GIVEN PROBLEM: In the listing that follows, locate the line containing "Build this scene" and the line containing "from mathutils.geometry import". Retype exactly those two lines and every line between them, and nothing more.

GIVEN DATA:

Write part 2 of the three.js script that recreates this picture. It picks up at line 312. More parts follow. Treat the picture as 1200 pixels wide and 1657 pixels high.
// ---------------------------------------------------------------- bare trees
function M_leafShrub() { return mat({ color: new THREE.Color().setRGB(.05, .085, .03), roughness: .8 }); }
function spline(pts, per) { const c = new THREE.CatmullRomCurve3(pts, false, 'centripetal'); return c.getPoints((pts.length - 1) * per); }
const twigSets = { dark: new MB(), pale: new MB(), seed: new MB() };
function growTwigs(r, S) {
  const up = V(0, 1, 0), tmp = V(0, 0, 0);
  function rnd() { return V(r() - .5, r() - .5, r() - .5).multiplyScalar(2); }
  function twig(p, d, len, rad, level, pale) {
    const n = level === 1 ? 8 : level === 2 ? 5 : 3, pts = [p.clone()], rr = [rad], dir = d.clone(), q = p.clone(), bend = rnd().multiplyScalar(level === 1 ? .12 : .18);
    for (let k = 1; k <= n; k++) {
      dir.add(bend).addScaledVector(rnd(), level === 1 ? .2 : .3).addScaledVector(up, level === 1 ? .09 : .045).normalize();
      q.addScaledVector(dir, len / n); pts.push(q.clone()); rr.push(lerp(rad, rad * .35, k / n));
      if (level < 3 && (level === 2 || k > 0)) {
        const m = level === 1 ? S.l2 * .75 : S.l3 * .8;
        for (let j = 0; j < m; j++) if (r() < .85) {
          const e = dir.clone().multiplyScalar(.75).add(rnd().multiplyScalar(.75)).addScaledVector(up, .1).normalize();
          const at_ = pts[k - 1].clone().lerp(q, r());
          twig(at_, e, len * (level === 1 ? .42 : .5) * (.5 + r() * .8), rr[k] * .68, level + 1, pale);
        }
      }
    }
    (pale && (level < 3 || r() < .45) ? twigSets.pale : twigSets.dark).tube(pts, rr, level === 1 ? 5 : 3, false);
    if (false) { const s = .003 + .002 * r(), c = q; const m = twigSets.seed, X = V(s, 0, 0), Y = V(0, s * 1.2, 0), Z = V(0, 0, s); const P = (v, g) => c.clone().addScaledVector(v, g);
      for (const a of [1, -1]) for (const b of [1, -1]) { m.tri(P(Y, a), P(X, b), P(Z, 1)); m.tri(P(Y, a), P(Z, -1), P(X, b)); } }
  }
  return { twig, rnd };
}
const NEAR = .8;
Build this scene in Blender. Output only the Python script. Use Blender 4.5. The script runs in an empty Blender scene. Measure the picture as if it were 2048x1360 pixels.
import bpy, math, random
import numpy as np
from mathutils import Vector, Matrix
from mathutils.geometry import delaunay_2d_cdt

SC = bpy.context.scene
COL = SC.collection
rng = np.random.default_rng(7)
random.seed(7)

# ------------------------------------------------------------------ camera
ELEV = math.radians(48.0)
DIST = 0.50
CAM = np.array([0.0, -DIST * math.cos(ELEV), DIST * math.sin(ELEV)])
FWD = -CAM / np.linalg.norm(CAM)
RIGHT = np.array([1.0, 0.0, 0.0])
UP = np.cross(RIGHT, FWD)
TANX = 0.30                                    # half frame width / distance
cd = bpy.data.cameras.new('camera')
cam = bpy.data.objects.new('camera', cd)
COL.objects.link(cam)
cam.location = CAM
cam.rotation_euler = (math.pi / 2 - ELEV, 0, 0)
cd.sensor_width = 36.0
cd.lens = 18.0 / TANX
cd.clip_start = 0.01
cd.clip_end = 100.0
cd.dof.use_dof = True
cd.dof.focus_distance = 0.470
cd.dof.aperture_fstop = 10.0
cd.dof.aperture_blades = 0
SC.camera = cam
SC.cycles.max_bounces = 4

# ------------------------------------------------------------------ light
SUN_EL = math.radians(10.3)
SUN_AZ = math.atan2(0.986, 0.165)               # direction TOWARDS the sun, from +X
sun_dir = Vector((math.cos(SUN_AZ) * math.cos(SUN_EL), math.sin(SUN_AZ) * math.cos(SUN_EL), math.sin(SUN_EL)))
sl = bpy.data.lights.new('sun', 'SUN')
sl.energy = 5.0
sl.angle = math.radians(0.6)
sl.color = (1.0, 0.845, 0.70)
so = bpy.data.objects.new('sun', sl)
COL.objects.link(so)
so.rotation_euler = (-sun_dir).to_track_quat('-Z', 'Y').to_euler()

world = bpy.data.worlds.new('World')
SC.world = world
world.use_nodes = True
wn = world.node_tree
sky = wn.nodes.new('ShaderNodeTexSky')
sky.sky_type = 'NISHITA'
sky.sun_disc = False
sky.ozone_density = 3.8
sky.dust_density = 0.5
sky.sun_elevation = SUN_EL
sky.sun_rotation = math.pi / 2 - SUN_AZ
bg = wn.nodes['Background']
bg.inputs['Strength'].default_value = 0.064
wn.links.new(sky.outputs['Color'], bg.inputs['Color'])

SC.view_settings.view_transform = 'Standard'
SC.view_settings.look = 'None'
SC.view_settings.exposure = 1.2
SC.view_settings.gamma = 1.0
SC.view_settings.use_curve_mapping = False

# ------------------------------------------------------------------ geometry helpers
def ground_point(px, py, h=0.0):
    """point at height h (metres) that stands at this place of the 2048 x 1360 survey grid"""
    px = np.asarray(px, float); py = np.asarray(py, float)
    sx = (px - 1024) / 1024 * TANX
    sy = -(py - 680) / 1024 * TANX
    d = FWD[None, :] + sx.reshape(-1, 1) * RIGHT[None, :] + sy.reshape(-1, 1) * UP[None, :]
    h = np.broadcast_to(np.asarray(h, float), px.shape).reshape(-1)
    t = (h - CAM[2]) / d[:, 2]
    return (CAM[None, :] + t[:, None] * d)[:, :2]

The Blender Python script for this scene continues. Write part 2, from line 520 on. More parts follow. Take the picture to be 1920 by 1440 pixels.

EXERCISE ANSWER:
Build this scene in Blender. Output only the Python script. Use Blender 4.5. The script runs in an empty Blender scene. Measure the picture as if it were 2048x1360 pixels.
import bpy, math, random
import numpy as np
from mathutils import Vector, Matrix
from mathutils.geometry import delaunay_2d_cdt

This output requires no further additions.